TCP/IP & How Data Travels
The OSI model is the theory. TCP/IP is what the real internet actually runs on. In this lesson you'll learn the four-layer TCP/IP model, watch how a connection is set up with the famous three-way handshake, meet the ports and protocols you'll see for the rest of your career, and take your first gentle steps into IP addressing.
OSI vs. TCP/IP — two maps of the same city
The TCP/IP model is a simpler, practical model with 4 layers. Think of OSI as the detailed textbook diagram and TCP/IP as the working version engineers actually use.
| TCP/IP layer | Rough OSI equivalent | Examples |
|---|---|---|
| Application | OSI 5, 6, 7 | HTTP, HTTPS, DNS, SMTP, FTP, SSH |
| Transport | OSI 4 | TCP, UDP |
| Internet | OSI 3 | IP, ICMP |
| Network Access (Link) | OSI 1, 2 | Ethernet, Wi-Fi, MAC |
TCP vs. UDP — two ways to send data
| TCP | UDP | |
|---|---|---|
| Reliable? | Yes — confirms & re-sends | No guarantee |
| Ordered? | Yes, arrives in order | Not guaranteed |
| Speed | Slower (more checking) | Faster (less overhead) |
| Used for | Web, email, file transfer, SSH | Video/voice calls, DNS, gaming |
The TCP three-way handshake (how a connection starts)
Before TCP sends any real data, the two computers do a quick three-step greeting to agree they're both ready. This is the three-way handshake.
- SYN — You call: “Hi, can you hear me?” (client says "let's synchronise")
- SYN-ACK — They answer: “Yes I hear you, can you hear me?”
- ACK — You confirm: “Yes! Let's talk.” Now the real conversation begins.
Ports — the numbered doors on a computer
A single computer runs many services at once (web, email, remote login). Ports are numbered doors (0–65535) so data reaches the right service. An IP address gets you to the building; the port number gets you to the right room.
| Port | Protocol | What it's for | Encrypted? |
|---|---|---|---|
| 20 / 21 | FTP | Transferring files (old style) | No |
| 22 | SSH | Secure remote login to a machine | Yes |
| 23 | Telnet | Old remote login — avoid, sends passwords in the clear | No |
| 25 | SMTP | Sending email | Sometimes |
| 53 | DNS | Turning names into IP addresses | Usually no |
| 80 | HTTP | Websites (unencrypted) | No |
| 443 | HTTPS | Websites (encrypted — the padlock) | Yes |
| 3389 | RDP | Remote Desktop (Windows) | Yes |
A first look at IP addressing & subnets
An IPv4 address is four numbers (0–255) separated by dots, like 192.168.1.10. It has two parts: the network part (which street) and the host part (which house). The subnet mask tells you where the split is.

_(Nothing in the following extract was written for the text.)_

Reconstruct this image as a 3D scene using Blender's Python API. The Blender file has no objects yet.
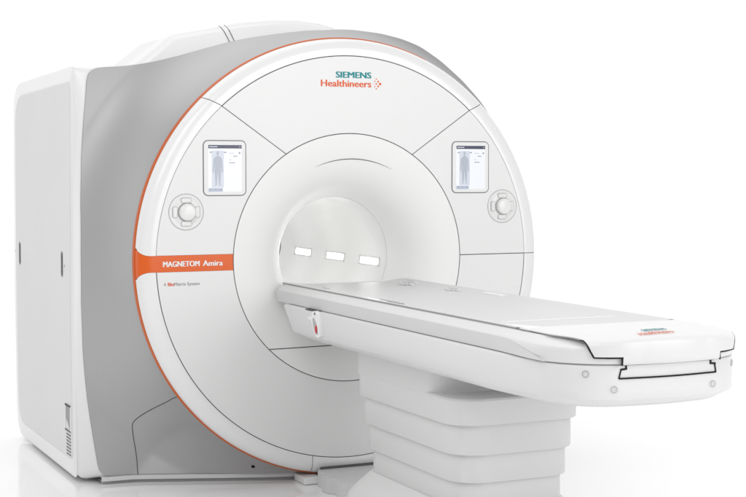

You'll often see “slash notation” like 192.168.1.0/24. The /24 means “the first 24 bits are the network,” which leaves room for 254 usable devices (192.168.1.1–254).

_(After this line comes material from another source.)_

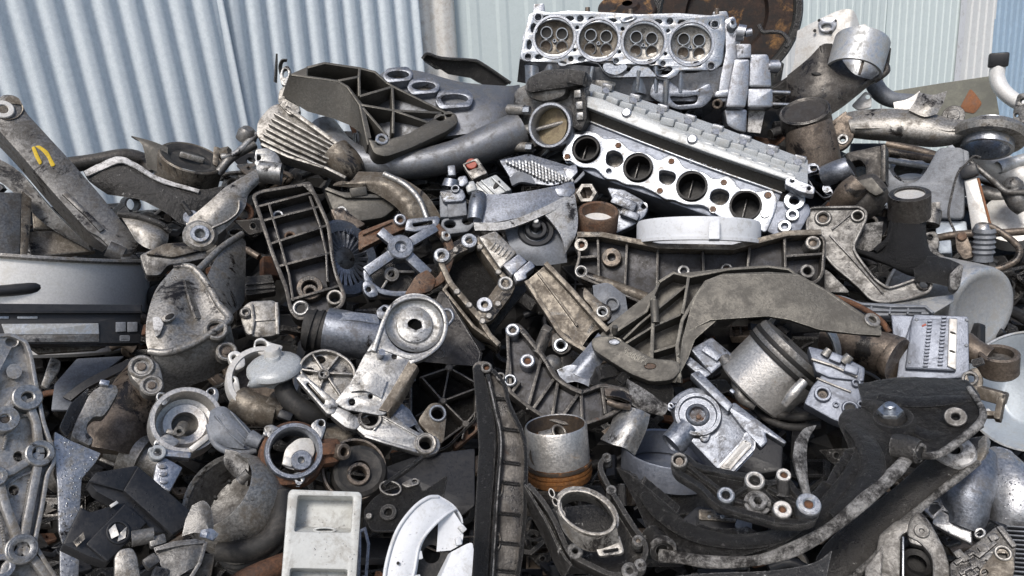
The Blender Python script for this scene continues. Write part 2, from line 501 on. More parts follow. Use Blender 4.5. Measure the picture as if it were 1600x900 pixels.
metal('black_plastic', (.014, .015, .018), (.020, .020, .022), .4, .0, .36, mott=.25, bump=.15, drops=.45, gr_rough=.48, speck=.12)
metal('dark_rubber', (.016, .0155, .015), (.05, .045, .04), .4, .0, .6, mott=.3, bump=.3)
metal('grey_resin', (.20, .215, .24), (.12, .125, .135), .4, .15, .42, mott=.25, drops=.4)
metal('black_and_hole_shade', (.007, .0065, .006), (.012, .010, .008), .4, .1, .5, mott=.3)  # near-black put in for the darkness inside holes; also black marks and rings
metal('clear_plastic', (.43, .45, .46), (.33, .32, .29), .3, .1, .18, mott=.14, bump=.3)
metal('piston_alloy', (.62, .60, .57), (.26, .20, .14), 0.22, .85, .34, mott=.25, oil=0.15)
metal('piston_carbon', (.10, .075, .055), (.035, .028, .024), .5, .5, .4, rust=(.34, .15, .05), rust_amt=.25)
metal('orange_varnish', (.34, .15, .05), (.10, .05, .025), .4, .5, .35, mott=.4)
metal('galvanised_sheet', (.76, .83, .88), (.62, .69, .74), .45, .15, .42, mott=0.16, bump=.12, gscale=70, rust=(.33, .24, .18), rust_amt=-.12, speck=.12)
metal('smooth_alloy', (.23, .25, .295), (.15, .16, .185), .35, .8, .40, mott=.16, drops=.2, speck=.25)
metal('zinc_casting', (.46, .45, .435), (.20, .178, .15), .42, .75, .38, mott=.25, drops=.3, oil=.15, edge=(.62,.58,.52))
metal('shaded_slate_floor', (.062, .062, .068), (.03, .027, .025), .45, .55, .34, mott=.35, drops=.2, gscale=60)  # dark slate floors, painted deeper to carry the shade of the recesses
metal('manifold_grey', (.22, .23, .25), (.115, .112, .108), .4, .75, .36, mott=.2, drops=.2, edge=(.4,.41,.44))
metal('galvanised_pale', (.70, .69, .66), (.50, .47, .43), .4, .45, .42, mott=.14, bump=.12, gscale=40, rust=(.33, .24, .18), rust_amt=.02, speck=.12)
metal('cream_sheet', (.66, .74, .74), (.60, .68, .68), .4, .05, .42, mott=.05, bump=.05, gscale=40, speck=.12)
metal('pale_cream_sheet', (.70, .72, .72), (.62, .63, .63), .4, .05, .42, mott=.05, bump=.05, gscale=40, speck=.12)
metal('blue_sheet', (.40, .53, .66), (.33, .44, .55), .4, .25, .42, mott=.08, bump=.08, gscale=8, speck=.12)
metal('olive_board', (.20, .20, .165), (.13, .13, .11), .45, .05, .7, mott=.25, gscale=9)
metal('tan_film', (.33, .27, .17), (.16, .12, .075), .4, .2, .5, mott=.3)
metal('rust_patch', (.30, .13, .06), (.20, .10, .06), .4, .05, .8, mott=.3)
metal('yellow_paint', (.70, .48, .03), (.5, .34, .03), .2, .0, .5, mott=.2, speck=.12)
metal('white_chalk', (.68, .67, .66), (.12, .11, .10), .42, .0, .8, mott=.2, gscale=60)
metal('concrete_ground', (.33, .32, .30), (.25, .24, .225), .5, .0, .85, mott=.25, gscale=3, speck=.12)
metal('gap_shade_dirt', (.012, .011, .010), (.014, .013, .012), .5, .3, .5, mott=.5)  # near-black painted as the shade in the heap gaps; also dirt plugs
metal('red_plastic', (.36, .07, .04), (.2, .05, .03), .3, .0, .4)
# ------------------------------------------------------------------ daylight
w = bpy.data.worlds.new('World'); SC.world = w; w.use_nodes = True
nt = w.node_tree; nt.nodes.clear()
sky = nt.nodes.new('ShaderNodeTexSky'); sky.sky_type = 'NISHITA'; sky.sun_disc = False
SUN_EL, SUN_AZ = 50.0, 205.0      # azimuth clockwise from +Y: behind the viewer, to the left
sky.sun_elevation = R(SUN_EL); sky.sun_rotation = R(SUN_AZ)
sky.air_density = 1.0; sky.dust_density = 2.5; sky.ozone_density = 1.0
bg = nt.nodes.new('ShaderNodeBackground'); bg.inputs[1].default_value = .095
wo = nt.nodes.new('ShaderNodeOutputWorld')
nt.links.new(sky.outputs[0], bg.inputs[0]); nt.links.new(bg.outputs[0], wo.inputs[0])
sl = bpy.data.lights.new('sun', 'SUN'); sl.energy = 2.0; sl.angle = R(16); sl.color = (1.0, .95, .89)
so = bpy.data.objects.new('sun', sl); COL.objects.link(so)
d = Vector((math.sin(R(SUN_AZ)) * math.cos(R(SUN_EL)), math.cos(R(SUN_AZ)) * math.cos(R(SUN_EL)), math.sin(R(SUN_EL))))
so.rotation_euler = d.to_track_quat('Z', 'Y').to_euler()
SC.view_settings.view_transform = 'Standard'; SC.view_settings.look = 'None'
SC.view_settings.gamma = 1.0; SC.view_settings.use_curve_mapping = False
SC.view_settings.exposure = 0.44
SC.render.engine = 'CYCLES'
SC.cycles.max_bounces = 6; SC.cycles.diffuse_bounces = 3; SC.cycles.glossy_bounces = 4
SC.cycles.use_adaptive_sampling = True; SC.cycles.use_denoising = True
SC.cycles.caustics_reflective = False; SC.cycles.caustics_refractive = False

# ------------------------------------------------------------------ ground, core of the heap
def mesh_obj(name, verts, faces, mats, smooth=False, fm=None):
    me = bpy.data.meshes.new(name); me.from_pydata(verts, [], faces); me.update()
    for m in mats: me.materials.append(MAT[m])
    me.polygons.foreach_set('use_smooth', [smooth] * len(me.polygons))
    if fm: me.polygons.foreach_set('material_index', fm)
    o = bpy.data.objects.new(name, me); COL.objects.link(o); return o
G = 400
g = mesh_obj('ground', [(-G, -G, 0), (G, -G, 0), (G, G, 0), (-G, G, 0)], [(0, 1, 2, 3)], ['concrete_ground'])
g['kind'] = 'structure'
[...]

| Range | Name | Used for |
|---|---|---|
| 10.0.0.0 – 10.255.255.255 | Private | Big internal networks |
| 172.16.0.0 – 172.31.255.255 | Private | Medium internal networks |
| 192.168.0.0 – 192.168.255.255 | Private | Homes & small offices |
| 127.0.0.1 | Loopback | “This same computer” (localhost) |
Private addresses are reused inside millions of homes and never travel on the open internet directly; a router translates them to one public address using NAT (Network Address Translation). We'll go deep on subnetting in a later lesson — for now, just recognise these ranges.
Command demo
Try: ss -tan, dig +short example.com, or ping -c 1 127.0.0.1 (ping yourself — the loopback address).
You'll capture the three-way handshake with your own eyes using tcpdump (a traffic recorder we cover fully in Module 4). Do this on your own machine only.
- Open Terminal A and start listening for traffic to example.com's web port:
$ sudo tcpdump -n -i any host example.com and tcp # -n don't resolve names, -i any = any interface. Leave this running.
- Open Terminal B and make one connection:
$ curl -s -o /dev/null https://example.com
- Look back at Terminal A. Near the top you'll see three lines with flags:
Flags [S] = SYN (step 1) · Flags [S.] = SYN-ACK (step 2) · Flags [.] = ACK (step 3). You just watched a TCP connection be born.
- Press Ctrl + C in Terminal A to stop.
Key takeaways
- The TCP/IP model has 4 practical layers: Application, Transport, Internet, Link.
- TCP = reliable (registered mail); UDP = fast but no guarantee (postcard).
- TCP starts with the three-way handshake: SYN → SYN-ACK → ACK.
- Ports are numbered doors; memorise 22, 53, 80, 443.
- Private ranges (10.x, 172.16–31.x, 192.168.x) live inside networks; NAT shares one public address.